Burada birkaç hususu daha belirtmek isterim. Birincisi Hakim-100 karar vermede zamanı kısaltan gelişmiş bir yapay zeka destekli milli yazılımdır. Ama son kararı her zaman siyasi irade ve onun emir ve talimatları doğrultusunda komutanlarımız verir. İkincisi de farklı ülkelerden aldığımız hava savunma füze sistemlerinin Hakim-100’e entegrasyonu hiç de kolay bir iş değildir. Bunun için TSK envanterinde bulunan daha önceden yabancı ülkelerden edindiğimiz hava savunma füze sistemlerinin yazılımlarında da bazı değişikliklerin yapılması gerekiyordu ki bu Türk mühendisleri tarafından başarılmıştır.

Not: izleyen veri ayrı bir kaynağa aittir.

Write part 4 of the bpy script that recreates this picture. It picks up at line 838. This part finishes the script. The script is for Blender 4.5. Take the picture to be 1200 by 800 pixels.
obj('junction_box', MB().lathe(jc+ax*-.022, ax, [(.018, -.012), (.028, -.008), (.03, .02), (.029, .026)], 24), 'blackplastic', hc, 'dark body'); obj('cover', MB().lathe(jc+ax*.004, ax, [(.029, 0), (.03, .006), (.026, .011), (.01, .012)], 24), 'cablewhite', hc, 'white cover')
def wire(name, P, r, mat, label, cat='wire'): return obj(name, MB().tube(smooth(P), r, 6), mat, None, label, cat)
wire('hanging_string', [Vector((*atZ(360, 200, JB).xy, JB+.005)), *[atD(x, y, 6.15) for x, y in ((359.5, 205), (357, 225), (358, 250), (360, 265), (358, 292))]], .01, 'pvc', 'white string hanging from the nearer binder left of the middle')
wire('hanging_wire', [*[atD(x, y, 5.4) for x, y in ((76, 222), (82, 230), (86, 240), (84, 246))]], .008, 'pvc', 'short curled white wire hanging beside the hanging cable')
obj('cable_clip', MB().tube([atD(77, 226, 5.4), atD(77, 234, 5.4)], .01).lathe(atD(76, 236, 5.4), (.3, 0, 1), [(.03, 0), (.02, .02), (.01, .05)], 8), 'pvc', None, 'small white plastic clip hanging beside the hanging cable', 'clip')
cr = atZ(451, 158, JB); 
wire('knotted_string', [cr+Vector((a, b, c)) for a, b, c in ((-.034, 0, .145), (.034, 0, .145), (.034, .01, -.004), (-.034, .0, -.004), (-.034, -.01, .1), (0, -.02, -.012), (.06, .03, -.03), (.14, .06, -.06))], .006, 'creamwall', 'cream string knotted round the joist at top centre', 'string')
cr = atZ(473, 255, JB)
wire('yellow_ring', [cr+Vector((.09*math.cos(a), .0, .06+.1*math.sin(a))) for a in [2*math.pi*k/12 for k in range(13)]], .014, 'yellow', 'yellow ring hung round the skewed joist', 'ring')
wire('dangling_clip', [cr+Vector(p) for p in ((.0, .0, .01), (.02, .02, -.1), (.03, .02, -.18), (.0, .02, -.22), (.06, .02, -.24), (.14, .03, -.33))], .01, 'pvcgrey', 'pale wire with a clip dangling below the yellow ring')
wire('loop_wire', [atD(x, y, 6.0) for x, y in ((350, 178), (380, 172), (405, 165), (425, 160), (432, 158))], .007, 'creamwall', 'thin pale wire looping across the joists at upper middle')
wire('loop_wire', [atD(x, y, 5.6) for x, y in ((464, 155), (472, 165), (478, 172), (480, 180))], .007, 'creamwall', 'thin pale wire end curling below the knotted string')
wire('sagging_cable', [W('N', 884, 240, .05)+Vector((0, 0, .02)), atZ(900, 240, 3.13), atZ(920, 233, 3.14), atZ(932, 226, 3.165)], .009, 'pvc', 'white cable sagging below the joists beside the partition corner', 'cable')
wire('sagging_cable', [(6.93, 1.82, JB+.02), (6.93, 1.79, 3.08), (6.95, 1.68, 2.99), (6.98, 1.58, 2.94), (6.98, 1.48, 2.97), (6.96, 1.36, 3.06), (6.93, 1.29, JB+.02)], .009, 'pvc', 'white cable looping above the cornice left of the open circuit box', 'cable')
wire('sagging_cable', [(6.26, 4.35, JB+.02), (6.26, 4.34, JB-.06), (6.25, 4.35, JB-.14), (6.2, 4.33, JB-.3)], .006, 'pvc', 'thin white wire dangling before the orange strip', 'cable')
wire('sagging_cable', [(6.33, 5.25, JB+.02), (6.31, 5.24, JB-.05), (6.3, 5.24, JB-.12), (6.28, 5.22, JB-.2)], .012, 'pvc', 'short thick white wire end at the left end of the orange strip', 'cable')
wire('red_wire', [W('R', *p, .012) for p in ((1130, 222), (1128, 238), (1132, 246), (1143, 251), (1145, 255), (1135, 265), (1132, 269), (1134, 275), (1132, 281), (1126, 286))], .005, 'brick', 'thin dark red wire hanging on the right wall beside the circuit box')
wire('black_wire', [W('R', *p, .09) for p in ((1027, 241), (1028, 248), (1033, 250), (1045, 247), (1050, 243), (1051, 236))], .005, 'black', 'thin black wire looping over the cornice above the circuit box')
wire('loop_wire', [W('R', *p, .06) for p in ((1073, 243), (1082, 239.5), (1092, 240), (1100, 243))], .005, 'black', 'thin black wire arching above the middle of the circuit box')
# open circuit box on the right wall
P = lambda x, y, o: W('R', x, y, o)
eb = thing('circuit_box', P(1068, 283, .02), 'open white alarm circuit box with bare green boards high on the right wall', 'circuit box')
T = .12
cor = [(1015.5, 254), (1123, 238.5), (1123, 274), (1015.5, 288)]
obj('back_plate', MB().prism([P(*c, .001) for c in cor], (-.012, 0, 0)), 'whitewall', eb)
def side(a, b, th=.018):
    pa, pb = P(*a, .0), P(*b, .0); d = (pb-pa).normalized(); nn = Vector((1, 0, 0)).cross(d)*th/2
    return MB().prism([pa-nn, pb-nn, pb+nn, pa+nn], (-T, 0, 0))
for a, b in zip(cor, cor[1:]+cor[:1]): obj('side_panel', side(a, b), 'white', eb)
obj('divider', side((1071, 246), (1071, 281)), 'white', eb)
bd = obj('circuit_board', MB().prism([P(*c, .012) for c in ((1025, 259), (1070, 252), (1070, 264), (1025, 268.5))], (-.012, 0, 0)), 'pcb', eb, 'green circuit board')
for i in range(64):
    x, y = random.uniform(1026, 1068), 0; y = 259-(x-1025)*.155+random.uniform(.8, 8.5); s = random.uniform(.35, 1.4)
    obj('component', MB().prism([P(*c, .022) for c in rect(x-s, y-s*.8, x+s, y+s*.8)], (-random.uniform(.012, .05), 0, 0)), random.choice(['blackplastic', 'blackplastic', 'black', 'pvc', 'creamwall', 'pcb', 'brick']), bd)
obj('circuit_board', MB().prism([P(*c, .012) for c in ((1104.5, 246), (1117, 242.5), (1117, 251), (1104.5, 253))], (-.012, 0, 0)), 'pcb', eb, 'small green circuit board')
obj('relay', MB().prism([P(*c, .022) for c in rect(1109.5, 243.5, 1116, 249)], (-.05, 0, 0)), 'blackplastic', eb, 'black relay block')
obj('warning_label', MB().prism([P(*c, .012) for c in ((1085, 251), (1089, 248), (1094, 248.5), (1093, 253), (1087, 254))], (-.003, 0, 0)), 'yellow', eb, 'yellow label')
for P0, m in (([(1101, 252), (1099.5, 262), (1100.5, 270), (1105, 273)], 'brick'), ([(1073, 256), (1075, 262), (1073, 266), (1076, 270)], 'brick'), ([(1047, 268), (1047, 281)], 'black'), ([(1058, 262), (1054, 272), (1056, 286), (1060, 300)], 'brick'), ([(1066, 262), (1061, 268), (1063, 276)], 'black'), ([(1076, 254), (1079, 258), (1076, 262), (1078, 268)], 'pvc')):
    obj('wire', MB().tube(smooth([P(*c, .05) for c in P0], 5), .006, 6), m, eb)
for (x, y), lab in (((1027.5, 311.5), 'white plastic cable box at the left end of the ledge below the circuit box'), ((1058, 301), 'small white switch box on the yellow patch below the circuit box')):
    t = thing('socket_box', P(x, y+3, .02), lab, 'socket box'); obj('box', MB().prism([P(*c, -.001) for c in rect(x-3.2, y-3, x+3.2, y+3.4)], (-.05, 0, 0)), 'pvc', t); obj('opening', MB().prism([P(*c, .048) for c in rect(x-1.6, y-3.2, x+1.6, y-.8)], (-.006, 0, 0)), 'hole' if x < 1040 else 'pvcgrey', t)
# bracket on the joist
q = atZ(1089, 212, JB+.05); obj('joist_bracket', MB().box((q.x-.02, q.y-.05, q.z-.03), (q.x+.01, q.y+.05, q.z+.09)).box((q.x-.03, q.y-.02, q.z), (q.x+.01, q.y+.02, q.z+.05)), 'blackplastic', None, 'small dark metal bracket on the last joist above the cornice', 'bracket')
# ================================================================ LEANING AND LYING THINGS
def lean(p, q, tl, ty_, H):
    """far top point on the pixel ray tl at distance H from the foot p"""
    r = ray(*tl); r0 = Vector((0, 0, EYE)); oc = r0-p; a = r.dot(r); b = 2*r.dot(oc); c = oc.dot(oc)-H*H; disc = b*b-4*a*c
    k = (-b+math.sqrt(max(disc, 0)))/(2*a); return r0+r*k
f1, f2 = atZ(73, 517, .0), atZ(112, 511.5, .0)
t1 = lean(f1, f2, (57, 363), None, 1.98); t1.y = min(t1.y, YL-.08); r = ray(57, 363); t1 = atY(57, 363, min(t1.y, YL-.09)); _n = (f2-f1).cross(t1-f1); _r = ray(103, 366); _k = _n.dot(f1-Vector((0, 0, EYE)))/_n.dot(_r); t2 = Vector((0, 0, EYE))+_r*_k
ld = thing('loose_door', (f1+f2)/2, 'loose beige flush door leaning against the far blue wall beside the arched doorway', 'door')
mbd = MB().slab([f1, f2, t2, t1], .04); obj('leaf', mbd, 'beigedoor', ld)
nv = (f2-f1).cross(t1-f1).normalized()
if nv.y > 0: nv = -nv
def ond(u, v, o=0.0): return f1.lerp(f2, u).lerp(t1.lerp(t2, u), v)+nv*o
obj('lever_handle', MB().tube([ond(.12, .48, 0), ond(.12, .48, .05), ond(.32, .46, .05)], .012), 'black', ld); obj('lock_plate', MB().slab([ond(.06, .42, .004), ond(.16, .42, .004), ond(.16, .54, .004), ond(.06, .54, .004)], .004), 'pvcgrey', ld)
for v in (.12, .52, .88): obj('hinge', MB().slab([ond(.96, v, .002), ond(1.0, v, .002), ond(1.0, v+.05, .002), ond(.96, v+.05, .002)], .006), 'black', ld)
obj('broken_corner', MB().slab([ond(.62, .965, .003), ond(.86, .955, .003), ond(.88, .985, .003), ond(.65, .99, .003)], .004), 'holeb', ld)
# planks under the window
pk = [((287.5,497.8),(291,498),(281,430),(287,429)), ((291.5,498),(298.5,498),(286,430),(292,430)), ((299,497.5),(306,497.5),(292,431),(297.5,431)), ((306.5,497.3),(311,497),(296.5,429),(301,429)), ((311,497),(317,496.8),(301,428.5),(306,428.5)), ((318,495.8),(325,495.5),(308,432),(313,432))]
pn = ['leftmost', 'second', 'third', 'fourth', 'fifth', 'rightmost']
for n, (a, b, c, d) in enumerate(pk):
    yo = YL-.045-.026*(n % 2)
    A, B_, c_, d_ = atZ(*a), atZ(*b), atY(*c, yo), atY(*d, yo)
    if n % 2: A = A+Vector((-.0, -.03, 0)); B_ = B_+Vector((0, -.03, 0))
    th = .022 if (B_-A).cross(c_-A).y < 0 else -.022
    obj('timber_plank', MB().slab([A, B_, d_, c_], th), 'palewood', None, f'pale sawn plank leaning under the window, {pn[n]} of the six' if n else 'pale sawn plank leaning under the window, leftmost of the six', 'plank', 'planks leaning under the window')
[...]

İşte Türkiye’nin savunma teknolojilerinde geldiği yüksek seviyeyi göstermesi bakımından bu entegrasyonun sağlanabilmesi muazzam bir olaydır. Değerli mühendislerimizi tebrik ediyorum. Son olarak Hakim-100’ün kapasitesi her geçen gün daha da artırılacak. O yüzden başlangıç için Hakim-100 olarak adlandırıldı. Bundan sonra da Hakim yazılım sisteminin 200, 300 ve daha üst versiyonları hizmete girecek. Özellikle milli hava savunma füzelerinin ve milli radar sistemlerimizin menzillerinin artmasına bağlı olarak Hakim yönetim sisteminin de kapasitesi artacaktır.